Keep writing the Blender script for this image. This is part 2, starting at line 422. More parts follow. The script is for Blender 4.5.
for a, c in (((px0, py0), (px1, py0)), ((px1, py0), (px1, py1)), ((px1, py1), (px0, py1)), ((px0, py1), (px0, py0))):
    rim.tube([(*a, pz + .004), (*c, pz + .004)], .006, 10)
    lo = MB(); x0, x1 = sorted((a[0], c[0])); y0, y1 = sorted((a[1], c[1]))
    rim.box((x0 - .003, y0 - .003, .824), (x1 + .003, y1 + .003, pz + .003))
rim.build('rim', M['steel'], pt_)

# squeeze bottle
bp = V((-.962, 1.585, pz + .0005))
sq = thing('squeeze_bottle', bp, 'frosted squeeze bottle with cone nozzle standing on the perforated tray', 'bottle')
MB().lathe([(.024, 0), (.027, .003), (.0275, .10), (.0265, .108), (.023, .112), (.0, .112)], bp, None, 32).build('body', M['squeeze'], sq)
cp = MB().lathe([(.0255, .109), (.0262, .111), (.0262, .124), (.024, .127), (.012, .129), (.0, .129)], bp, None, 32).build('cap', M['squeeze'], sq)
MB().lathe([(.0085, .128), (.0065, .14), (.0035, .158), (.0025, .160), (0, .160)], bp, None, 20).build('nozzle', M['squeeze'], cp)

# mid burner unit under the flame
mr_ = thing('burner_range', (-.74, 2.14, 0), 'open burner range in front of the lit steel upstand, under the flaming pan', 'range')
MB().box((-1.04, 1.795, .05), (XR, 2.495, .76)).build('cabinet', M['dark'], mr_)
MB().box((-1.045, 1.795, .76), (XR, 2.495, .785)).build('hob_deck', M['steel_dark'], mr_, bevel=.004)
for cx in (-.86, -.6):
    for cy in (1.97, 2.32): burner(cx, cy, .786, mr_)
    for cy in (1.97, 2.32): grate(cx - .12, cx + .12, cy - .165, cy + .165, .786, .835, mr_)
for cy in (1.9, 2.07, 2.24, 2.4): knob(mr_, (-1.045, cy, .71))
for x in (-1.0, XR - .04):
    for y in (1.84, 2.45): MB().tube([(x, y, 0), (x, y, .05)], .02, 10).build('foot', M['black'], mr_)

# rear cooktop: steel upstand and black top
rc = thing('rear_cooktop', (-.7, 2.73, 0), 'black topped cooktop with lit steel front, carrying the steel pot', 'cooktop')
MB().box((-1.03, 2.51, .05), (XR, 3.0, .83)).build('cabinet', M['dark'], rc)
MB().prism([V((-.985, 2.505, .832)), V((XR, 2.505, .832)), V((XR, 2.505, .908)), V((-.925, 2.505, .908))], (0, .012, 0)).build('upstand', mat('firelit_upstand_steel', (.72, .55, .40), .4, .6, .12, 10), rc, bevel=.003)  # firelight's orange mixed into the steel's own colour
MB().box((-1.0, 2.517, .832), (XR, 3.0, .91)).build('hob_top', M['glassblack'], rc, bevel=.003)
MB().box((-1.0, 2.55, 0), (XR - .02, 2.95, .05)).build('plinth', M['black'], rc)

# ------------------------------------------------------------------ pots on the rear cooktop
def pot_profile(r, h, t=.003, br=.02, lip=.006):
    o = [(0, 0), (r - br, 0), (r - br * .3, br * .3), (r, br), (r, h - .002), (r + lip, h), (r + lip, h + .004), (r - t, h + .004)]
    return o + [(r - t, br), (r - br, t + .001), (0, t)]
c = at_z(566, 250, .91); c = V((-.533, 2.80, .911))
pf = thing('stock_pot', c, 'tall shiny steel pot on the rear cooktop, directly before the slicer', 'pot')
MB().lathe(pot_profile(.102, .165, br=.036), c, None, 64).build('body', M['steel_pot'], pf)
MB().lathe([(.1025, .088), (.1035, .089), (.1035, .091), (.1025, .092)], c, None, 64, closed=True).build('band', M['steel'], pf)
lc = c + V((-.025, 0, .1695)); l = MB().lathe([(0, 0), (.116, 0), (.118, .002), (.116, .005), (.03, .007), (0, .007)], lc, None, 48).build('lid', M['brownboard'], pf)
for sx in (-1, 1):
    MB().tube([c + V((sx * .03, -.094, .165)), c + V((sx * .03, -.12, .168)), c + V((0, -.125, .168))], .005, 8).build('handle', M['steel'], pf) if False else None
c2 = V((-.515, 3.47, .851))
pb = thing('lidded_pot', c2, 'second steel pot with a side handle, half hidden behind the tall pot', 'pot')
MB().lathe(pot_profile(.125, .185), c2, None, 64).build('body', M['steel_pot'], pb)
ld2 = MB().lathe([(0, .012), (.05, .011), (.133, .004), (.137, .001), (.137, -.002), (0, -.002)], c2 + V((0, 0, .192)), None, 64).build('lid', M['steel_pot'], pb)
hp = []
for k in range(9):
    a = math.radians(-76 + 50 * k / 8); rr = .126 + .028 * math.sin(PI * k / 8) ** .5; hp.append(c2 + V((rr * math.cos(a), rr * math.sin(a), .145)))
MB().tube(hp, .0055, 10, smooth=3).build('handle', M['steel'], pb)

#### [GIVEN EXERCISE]
Print, unaltered, every line from the beginning of the material down to the line with "20).build('nozzle', M['squeeze'], cp)".

#### [SOLVED EXERCISE]
Keep writing the Blender script for this image. This is part 2, starting at line 422. More parts follow. The script is for Blender 4.5.
for a, c in (((px0, py0), (px1, py0)), ((px1, py0), (px1, py1)), ((px1, py1), (px0, py1)), ((px0, py1), (px0, py0))):
    rim.tube([(*a, pz + .004), (*c, pz + .004)], .006, 10)
    lo = MB(); x0, x1 = sorted((a[0], c[0])); y0, y1 = sorted((a[1], c[1]))
    rim.box((x0 - .003, y0 - .003, .824), (x1 + .003, y1 + .003, pz + .003))
rim.build('rim', M['steel'], pt_)

# squeeze bottle
bp = V((-.962, 1.585, pz + .0005))
sq = thing('squeeze_bottle', bp, 'frosted squeeze bottle with cone nozzle standing on the perforated tray', 'bottle')
MB().lathe([(.024, 0), (.027, .003), (.0275, .10), (.0265, .108), (.023, .112), (.0, .112)], bp, None, 32).build('body', M['squeeze'], sq)
cp = MB().lathe([(.0255, .109), (.0262, .111), (.0262, .124), (.024, .127), (.012, .129), (.0, .129)], bp, None, 32).build('cap', M['squeeze'], sq)
MB().lathe([(.0085, .128), (.0065, .14), (.0035, .158), (.0025, .160), (0, .160)], bp, None, 20).build('nozzle', M['squeeze'], cp)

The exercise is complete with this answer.